Written exercise - What do the lines from the top of the data through the line with "p = at(px, HORIZON, d); p.z = z; return p" say? Quote them exactly and include both ends.

Recorded data -
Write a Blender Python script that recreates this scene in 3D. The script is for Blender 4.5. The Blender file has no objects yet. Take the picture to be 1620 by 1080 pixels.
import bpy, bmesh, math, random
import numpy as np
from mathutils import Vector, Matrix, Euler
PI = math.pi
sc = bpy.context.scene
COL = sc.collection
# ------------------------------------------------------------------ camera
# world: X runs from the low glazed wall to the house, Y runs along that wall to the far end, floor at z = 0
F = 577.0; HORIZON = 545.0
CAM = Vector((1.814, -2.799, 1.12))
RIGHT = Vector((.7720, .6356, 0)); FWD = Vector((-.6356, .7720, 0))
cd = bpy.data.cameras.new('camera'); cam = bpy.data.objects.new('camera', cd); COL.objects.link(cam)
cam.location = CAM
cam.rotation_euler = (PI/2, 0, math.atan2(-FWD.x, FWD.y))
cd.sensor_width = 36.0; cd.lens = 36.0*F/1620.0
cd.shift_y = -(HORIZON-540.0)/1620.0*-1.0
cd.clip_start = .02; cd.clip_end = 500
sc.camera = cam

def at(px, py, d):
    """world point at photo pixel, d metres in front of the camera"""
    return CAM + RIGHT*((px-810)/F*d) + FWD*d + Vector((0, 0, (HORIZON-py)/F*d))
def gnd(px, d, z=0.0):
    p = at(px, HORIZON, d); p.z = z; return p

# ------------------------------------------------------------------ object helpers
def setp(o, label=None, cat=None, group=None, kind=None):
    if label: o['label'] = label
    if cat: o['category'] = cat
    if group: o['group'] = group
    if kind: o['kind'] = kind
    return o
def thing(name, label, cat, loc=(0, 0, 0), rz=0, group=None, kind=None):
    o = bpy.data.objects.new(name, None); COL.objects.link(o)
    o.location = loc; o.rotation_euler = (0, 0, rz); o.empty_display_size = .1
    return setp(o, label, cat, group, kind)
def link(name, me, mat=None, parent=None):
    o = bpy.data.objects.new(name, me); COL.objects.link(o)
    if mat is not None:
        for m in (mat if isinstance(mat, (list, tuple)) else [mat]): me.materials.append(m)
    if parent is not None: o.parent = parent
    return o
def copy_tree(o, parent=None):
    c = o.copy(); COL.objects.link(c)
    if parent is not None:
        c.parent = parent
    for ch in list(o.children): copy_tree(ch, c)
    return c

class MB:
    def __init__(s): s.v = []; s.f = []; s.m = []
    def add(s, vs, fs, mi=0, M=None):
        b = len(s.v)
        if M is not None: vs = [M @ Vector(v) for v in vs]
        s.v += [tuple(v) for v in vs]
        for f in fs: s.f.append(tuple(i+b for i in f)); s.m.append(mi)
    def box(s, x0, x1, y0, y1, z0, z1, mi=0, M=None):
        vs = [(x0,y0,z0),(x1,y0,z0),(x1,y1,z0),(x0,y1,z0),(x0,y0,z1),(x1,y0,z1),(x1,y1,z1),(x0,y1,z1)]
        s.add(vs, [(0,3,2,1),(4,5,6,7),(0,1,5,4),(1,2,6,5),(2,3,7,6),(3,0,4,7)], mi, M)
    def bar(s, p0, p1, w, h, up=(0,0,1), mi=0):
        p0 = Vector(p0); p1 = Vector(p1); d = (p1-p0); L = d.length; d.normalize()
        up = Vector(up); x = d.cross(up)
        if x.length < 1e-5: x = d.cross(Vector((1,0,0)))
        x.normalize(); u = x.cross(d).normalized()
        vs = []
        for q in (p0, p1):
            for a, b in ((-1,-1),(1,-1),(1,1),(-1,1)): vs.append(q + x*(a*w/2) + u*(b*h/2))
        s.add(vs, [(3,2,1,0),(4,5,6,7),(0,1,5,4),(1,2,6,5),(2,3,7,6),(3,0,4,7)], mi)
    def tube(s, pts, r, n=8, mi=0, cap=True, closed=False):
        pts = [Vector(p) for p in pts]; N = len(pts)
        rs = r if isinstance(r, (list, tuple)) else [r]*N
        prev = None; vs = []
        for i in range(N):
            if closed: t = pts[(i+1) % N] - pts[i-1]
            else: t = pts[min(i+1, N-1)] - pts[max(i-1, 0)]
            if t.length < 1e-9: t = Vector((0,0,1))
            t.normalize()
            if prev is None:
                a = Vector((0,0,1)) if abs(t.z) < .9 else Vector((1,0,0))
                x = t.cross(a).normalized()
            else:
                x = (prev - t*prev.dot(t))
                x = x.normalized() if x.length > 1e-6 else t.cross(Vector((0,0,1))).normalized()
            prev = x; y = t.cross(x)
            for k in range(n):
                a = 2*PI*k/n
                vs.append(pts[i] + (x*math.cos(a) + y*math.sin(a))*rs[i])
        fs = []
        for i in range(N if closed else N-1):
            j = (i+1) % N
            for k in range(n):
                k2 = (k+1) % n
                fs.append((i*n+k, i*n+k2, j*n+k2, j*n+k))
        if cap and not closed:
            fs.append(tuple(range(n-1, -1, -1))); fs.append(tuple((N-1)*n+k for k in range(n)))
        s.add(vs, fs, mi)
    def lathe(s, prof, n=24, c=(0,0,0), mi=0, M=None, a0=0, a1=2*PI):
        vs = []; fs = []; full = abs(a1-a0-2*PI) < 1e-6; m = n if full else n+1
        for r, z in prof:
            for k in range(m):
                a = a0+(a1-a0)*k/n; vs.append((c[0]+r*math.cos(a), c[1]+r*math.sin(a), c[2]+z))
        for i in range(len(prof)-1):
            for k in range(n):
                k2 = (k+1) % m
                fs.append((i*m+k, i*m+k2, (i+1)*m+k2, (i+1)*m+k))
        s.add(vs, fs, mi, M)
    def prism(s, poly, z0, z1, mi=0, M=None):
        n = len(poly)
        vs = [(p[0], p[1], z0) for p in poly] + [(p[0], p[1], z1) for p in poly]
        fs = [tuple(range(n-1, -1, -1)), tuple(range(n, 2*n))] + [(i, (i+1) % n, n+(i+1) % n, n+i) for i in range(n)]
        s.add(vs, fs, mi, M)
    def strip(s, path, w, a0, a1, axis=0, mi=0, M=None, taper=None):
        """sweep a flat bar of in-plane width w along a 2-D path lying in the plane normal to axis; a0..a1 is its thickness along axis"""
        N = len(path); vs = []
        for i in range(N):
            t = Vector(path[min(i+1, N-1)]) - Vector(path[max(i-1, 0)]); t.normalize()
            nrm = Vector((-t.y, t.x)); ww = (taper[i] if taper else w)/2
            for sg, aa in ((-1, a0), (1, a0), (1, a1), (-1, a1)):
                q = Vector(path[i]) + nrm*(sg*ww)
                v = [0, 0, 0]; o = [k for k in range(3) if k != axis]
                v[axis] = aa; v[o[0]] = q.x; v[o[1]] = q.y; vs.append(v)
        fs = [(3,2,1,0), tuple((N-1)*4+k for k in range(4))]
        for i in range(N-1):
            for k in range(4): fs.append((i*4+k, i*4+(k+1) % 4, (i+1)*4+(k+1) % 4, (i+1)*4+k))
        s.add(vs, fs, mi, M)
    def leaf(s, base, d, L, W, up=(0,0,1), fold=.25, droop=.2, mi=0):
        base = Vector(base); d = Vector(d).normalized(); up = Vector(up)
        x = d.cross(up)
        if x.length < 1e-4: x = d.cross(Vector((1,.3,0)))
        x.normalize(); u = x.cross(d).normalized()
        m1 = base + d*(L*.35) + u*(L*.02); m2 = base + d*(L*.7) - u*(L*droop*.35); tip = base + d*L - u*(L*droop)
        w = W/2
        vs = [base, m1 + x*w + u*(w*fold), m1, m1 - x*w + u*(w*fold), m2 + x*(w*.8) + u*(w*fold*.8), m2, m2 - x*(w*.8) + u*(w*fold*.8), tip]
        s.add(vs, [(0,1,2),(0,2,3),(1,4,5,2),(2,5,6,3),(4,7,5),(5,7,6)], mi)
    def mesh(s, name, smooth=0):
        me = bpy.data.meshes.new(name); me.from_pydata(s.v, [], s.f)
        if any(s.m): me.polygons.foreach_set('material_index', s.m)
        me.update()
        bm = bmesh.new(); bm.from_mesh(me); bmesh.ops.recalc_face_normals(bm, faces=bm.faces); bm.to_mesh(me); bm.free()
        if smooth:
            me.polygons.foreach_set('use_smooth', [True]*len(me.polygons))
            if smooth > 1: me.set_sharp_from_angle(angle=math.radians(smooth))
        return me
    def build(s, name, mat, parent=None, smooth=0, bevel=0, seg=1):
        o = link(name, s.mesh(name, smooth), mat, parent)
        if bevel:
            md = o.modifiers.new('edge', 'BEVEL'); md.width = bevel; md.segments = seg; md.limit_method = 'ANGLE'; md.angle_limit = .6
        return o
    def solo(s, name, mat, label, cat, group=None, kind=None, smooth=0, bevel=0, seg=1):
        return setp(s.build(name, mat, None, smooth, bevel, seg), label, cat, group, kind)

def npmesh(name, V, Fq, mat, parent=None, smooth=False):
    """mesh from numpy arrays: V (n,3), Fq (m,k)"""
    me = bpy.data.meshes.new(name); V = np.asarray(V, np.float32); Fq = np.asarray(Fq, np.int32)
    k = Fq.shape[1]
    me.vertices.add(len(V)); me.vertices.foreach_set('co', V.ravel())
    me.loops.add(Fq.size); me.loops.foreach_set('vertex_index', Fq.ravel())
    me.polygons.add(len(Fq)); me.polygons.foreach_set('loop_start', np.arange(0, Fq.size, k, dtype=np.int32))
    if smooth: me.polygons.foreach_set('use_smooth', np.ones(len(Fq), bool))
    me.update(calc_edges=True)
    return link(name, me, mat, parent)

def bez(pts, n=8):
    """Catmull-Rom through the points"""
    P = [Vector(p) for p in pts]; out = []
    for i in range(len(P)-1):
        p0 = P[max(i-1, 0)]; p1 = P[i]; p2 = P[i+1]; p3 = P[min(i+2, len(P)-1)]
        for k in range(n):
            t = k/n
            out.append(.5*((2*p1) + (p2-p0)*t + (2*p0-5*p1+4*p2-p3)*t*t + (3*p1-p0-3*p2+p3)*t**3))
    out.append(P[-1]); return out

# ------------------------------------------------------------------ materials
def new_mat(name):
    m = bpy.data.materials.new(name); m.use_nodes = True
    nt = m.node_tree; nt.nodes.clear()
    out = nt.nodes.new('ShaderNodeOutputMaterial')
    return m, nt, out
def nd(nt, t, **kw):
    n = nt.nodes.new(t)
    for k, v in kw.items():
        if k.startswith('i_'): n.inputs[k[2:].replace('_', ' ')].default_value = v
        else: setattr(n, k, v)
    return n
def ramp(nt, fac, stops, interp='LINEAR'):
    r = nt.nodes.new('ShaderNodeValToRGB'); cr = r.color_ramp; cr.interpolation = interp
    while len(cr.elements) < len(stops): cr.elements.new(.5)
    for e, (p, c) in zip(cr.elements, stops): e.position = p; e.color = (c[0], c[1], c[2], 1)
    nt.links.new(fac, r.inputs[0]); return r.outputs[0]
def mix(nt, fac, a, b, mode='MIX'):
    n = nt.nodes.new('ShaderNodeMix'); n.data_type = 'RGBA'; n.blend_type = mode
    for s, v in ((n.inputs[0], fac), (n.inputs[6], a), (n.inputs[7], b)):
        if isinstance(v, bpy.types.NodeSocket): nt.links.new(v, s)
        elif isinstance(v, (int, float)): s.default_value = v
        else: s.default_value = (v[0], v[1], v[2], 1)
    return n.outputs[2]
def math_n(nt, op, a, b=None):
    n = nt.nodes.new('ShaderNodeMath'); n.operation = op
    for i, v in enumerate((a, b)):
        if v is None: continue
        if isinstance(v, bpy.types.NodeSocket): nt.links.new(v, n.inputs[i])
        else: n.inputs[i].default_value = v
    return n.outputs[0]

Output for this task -
Write a Blender Python script that recreates this scene in 3D. The script is for Blender 4.5. The Blender file has no objects yet. Take the picture to be 1620 by 1080 pixels.
import bpy, bmesh, math, random
import numpy as np
from mathutils import Vector, Matrix, Euler
PI = math.pi
sc = bpy.context.scene
COL = sc.collection
# ------------------------------------------------------------------ camera
# world: X runs from the low glazed wall to the house, Y runs along that wall to the far end, floor at z = 0
F = 577.0; HORIZON = 545.0
CAM = Vector((1.814, -2.799, 1.12))
RIGHT = Vector((.7720, .6356, 0)); FWD = Vector((-.6356, .7720, 0))
cd = bpy.data.cameras.new('camera'); cam = bpy.data.objects.new('camera', cd); COL.objects.link(cam)
cam.location = CAM
cam.rotation_euler = (PI/2, 0, math.atan2(-FWD.x, FWD.y))
cd.sensor_width = 36.0; cd.lens = 36.0*F/1620.0
cd.shift_y = -(HORIZON-540.0)/1620.0*-1.0
cd.clip_start = .02; cd.clip_end = 500
sc.camera = cam

def at(px, py, d):
    """world point at photo pixel, d metres in front of the camera"""
    return CAM + RIGHT*((px-810)/F*d) + FWD*d + Vector((0, 0, (HORIZON-py)/F*d))
def gnd(px, d, z=0.0):
    p = at(px, HORIZON, d); p.z = z; return p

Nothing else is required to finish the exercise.